Read the lines below. Copy out any that hold the string "part".

-- begin Records provided --

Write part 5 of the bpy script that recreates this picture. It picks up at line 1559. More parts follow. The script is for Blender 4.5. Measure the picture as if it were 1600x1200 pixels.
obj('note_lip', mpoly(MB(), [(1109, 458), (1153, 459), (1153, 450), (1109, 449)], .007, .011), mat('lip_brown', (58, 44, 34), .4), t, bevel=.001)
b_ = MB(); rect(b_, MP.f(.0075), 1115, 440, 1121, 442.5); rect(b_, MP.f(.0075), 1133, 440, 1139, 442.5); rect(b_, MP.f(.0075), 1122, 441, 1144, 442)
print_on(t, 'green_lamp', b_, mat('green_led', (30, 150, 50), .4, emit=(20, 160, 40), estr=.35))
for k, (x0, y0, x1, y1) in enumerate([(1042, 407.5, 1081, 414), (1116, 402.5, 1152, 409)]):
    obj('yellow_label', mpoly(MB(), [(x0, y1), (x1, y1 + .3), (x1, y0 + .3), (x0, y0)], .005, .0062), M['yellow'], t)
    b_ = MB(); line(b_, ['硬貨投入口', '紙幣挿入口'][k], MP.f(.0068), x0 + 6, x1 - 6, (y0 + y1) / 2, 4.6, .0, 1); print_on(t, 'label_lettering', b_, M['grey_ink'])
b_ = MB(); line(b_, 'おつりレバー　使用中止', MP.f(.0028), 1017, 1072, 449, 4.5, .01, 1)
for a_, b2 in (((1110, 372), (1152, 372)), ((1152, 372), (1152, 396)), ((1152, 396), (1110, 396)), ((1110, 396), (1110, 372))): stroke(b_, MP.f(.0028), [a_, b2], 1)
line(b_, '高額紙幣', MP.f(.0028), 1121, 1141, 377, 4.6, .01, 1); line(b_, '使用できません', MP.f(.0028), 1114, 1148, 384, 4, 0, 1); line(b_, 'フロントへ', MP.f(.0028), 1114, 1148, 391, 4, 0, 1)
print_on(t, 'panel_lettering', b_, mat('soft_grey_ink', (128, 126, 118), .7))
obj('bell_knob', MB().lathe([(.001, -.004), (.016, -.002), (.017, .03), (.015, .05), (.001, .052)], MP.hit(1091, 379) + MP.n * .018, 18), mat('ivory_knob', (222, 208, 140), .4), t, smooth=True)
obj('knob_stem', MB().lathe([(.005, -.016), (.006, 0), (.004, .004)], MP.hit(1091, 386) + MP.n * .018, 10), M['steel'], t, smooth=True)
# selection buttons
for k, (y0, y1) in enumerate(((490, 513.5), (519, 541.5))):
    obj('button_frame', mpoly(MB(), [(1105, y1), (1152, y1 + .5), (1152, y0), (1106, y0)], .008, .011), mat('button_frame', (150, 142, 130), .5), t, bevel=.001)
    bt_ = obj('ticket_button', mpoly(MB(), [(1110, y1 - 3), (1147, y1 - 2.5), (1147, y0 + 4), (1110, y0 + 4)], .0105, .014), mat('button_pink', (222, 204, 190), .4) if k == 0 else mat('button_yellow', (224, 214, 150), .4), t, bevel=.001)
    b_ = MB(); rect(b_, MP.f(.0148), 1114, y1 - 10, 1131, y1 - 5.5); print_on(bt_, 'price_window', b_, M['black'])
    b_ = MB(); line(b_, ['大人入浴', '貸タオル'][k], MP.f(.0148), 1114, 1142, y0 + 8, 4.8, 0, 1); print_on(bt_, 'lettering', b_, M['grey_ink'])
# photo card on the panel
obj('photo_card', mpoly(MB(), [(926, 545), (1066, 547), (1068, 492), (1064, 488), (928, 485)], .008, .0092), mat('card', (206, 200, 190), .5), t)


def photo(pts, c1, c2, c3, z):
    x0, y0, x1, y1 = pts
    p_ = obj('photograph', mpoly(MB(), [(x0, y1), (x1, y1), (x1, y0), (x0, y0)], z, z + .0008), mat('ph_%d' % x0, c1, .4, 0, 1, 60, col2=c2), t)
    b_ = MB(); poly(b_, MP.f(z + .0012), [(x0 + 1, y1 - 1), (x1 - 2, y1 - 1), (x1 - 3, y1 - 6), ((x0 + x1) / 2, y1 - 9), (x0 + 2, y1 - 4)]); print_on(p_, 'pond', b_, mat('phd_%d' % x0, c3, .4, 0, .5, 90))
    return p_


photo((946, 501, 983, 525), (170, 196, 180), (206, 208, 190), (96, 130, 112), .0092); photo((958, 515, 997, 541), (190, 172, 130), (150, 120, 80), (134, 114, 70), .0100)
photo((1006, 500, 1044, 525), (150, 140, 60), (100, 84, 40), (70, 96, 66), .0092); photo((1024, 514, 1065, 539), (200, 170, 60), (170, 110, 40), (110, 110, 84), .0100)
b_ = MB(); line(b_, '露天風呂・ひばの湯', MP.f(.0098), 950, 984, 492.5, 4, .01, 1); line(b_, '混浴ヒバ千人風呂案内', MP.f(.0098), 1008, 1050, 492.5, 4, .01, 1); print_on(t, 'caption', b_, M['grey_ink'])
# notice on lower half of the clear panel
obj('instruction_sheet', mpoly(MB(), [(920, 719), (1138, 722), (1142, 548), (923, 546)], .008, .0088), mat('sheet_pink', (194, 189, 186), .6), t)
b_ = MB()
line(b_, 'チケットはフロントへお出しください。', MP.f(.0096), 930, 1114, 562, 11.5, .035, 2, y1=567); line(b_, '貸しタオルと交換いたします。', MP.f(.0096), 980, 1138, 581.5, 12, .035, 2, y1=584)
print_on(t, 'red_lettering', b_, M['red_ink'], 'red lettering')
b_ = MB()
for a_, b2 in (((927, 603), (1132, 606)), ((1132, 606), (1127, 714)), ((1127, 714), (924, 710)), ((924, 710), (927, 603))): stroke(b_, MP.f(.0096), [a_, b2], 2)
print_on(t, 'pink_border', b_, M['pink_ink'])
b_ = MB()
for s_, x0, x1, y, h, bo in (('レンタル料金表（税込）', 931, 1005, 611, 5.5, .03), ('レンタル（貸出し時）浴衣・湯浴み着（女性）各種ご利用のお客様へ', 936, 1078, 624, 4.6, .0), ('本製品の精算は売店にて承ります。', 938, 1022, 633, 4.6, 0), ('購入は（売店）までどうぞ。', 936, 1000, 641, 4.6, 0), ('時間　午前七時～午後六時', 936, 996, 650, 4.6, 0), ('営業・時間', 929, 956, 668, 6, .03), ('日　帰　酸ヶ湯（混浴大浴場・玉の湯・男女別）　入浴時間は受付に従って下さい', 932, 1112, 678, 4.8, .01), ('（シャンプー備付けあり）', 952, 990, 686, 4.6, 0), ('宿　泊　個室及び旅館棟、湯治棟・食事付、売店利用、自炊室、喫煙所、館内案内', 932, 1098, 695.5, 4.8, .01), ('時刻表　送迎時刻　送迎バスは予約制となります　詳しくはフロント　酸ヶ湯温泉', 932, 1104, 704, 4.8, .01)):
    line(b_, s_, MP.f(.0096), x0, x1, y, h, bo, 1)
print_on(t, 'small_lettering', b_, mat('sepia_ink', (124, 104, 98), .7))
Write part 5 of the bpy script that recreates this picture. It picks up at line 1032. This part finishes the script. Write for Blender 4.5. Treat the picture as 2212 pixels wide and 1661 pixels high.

-- end Records provided --

• [Response]
Write part 5 of the bpy script that recreates this picture. It picks up at line 1559. More parts follow. The script is for Blender 4.5. Measure the picture as if it were 1600x1200 pixels.
Write part 5 of the bpy script that recreates this picture. It picks up at line 1032. This part finishes the script. Write for Blender 4.5. Treat the picture as 2212 pixels wide and 1661 pixels high.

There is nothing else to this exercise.